The Goths were a migrant east Germanic people among the northern "barbarians" who crossed the Danube in 238 and began taking plunder in Roman territory. In 251 they took captive a number of hostages, among whom were several Christian women, who entered Gothic society and brought their faith with them. Also, in their border location, many Goths increasingly participated in Roman society, where they encountered Christianity, and many were converted. Stresses developed, however, and Christianity was sometimes persecuted.

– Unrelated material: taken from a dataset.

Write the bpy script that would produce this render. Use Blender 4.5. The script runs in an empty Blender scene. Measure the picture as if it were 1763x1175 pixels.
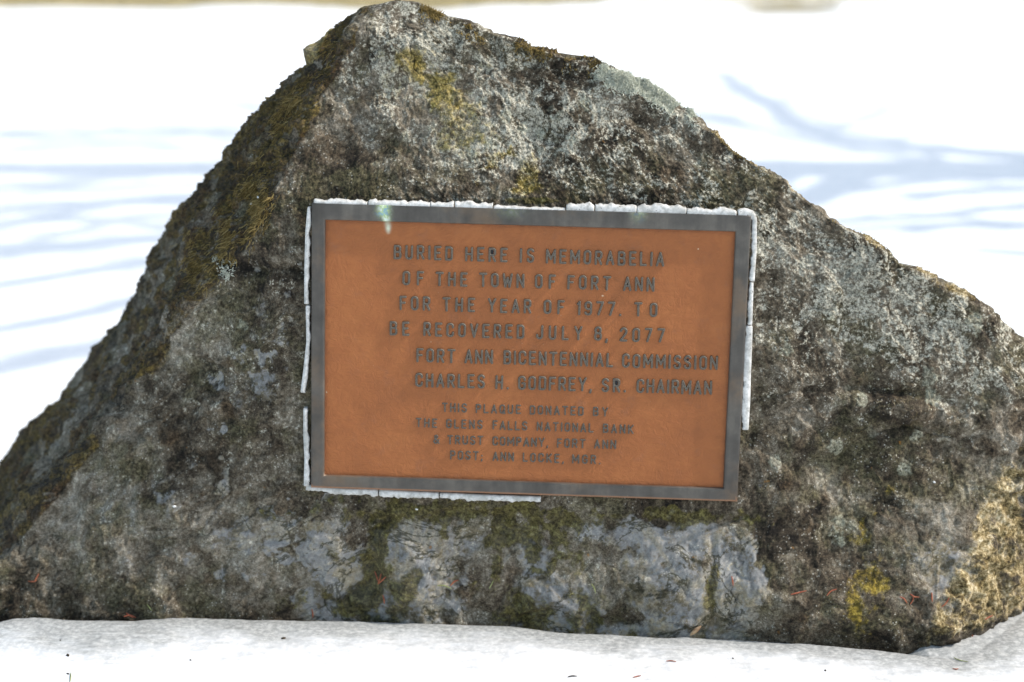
import bpy, math, random
import numpy as np
from mathutils import Vector, Matrix

random.seed(7)
rng = np.random.default_rng(7)
SC = bpy.context.scene
C = SC.collection
PI = math.pi

# ------------------------------------------------------------------ camera, sky, sun, exposure
CAM = np.array([0.0, -2.72, 1.45]); PITCH = math.radians(20.0); LENS = 70.0
cd = bpy.data.cameras.new('camera'); cam = bpy.data.objects.new('camera', cd); C.objects.link(cam)
cam.location = CAM; cam.rotation_euler = (PI / 2 - PITCH, 0, 0)
cd.lens = LENS; cd.sensor_width = 36; cd.clip_end = 2000; cd.clip_start = 0.05
cd.dof.use_dof = True; cd.dof.focus_distance = 2.93; cd.dof.aperture_fstop = 2.0
SC.camera = cam
SUN_EL = 47.0; SUN_AZ = 90.0            # degrees; azimuth clockwise from +Y (away from the camera)
w = bpy.data.worlds.new('World'); SC.world = w; w.use_nodes = True
nt = w.node_tree; bg = nt.nodes['Background']
sky = nt.nodes.new('ShaderNodeTexSky'); sky.sky_type = 'NISHITA'; sky.sun_disc = False
sky.sun_elevation = math.radians(SUN_EL); sky.sun_rotation = math.radians(SUN_AZ)
sky.dust_density = 2.5; sky.altitude = 100
hs = nt.nodes.new('ShaderNodeHueSaturation'); hs.inputs['Saturation'].default_value = 0.88; hs.inputs['Hue'].default_value = 0.479      # the photograph's white balance
nt.links.new(sky.outputs[0], hs.inputs['Color']); nt.links.new(hs.outputs[0], bg.inputs[0]); bg.inputs[1].default_value = 0.15
sd = bpy.data.lights.new('sun', 'SUN'); sun = bpy.data.objects.new('sun', sd); C.objects.link(sun)
sd.energy = 2.3; sd.angle = math.radians(0.5); sd.color = (1.0, 0.955, 0.88)
e_, a_ = math.radians(SUN_EL), math.radians(SUN_AZ)
SUNV = np.array([math.sin(a_) * math.cos(e_), math.cos(a_) * math.cos(e_), math.sin(e_)])
sun.rotation_euler = Vector(SUNV).to_track_quat('Z', 'Y').to_euler()
vs = SC.view_settings; vs.view_transform = 'Standard'; vs.look = 'None'; vs.gamma = 1.0
vs.use_curve_mapping = False; vs.exposure = 0.84
SC.cycles.max_bounces = 6

# ------------------------------------------------------------------ measuring helpers
KPX = 36.0 / LENS / 1763.0
FWD = np.array([0, math.cos(PITCH), -math.sin(PITCH)]); UPV = np.array([0, math.sin(PITCH), math.cos(PITCH)])
def ray(px, py):
    d = FWD + (px - 881.5) * KPX * np.array([1, 0, 0]) - (py - 587.5) * KPX * UPV
    return d
def at_y(px, py, y):
    d = ray(px, py); return CAM + d * ((y - CAM[1]) / d[1])
def at_z(px, py, z=0.0):
    d = ray(px, py); return CAM + d * ((z - CAM[2]) / d[2])
def project(P):
    q = P - CAM
    dep = q @ FWD
    return 881.5 + q[..., 0] / dep / KPX, 587.5 - (q @ UPV) / dep / KPX

# ------------------------------------------------------------------ object helpers
def tag(o, label=None, cat=None, group=None, kind=None):
    if label: o['label'] = label
    if cat: o['category'] = cat
    if group: o['group'] = group
    if kind: o['kind'] = kind
    return o
def empty(name, loc=(0, 0, 0)):
    o = bpy.data.objects.new(name, None); C.objects.link(o); o.location = loc; o.empty_display_size = 0.05; return o
def link(name, me, mat=None, parent=None, loc=None):
    o = bpy.data.objects.new(name, me); C.objects.link(o)
    if mat and not me.materials: me.materials.append(mat)
    if parent:
        o.parent = parent
        o.matrix_parent_inverse = Matrix.Translation(parent.location).inverted() if parent.type == 'EMPTY' else Matrix()
    if loc is not None: o.location = loc
    return o
def mesh_np(name, V, F, smooth=True):
    me = bpy.data.meshes.new(name); V = np.asarray(V, np.float32); F = np.asarray(F, np.int32)
    k = F.shape[1]
    me.vertices.add(len(V)); me.vertices.foreach_set('co', V.ravel())
    me.loops.add(F.size); me.loops.foreach_set('vertex_index', F.ravel())
    me.polygons.add(len(F)); me.polygons.foreach_set('loop_start', np.arange(0, F.size, k, dtype=np.int32))
    me.update(calc_edges=True); me.validate()
    if smooth: me.polygons.foreach_set('use_smooth', np.ones(len(me.polygons), bool))
    return me
def attr(me, name, a):
    at = me.attributes.new(name, 'FLOAT', 'POINT'); at.data.foreach_set('value', np.asarray(a, np.float32).ravel())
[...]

According to the fifth-century church historian Sozomen, the great missionary to the Goths was Ulfilas (Wulfila) (d. 383). Ulfilas was a Greek Cappadocian by descent, but was raised among the Goths, apparently because his grandmother, a Christian, had been taken captive. He converted numbers of Goths to Christianity. But, to complicate matters for the future, his brand of Christianity was Arian. He came to the attention of the Arian Eusebius of Nicomedia (not the church historian), who ordained him bishop, around 340, and sent him back to the Goths. Ulfilas created the Gothic alphabet in order to translate the Bible. The Gothic chieftain Fritigern also played a significant role in evangelization.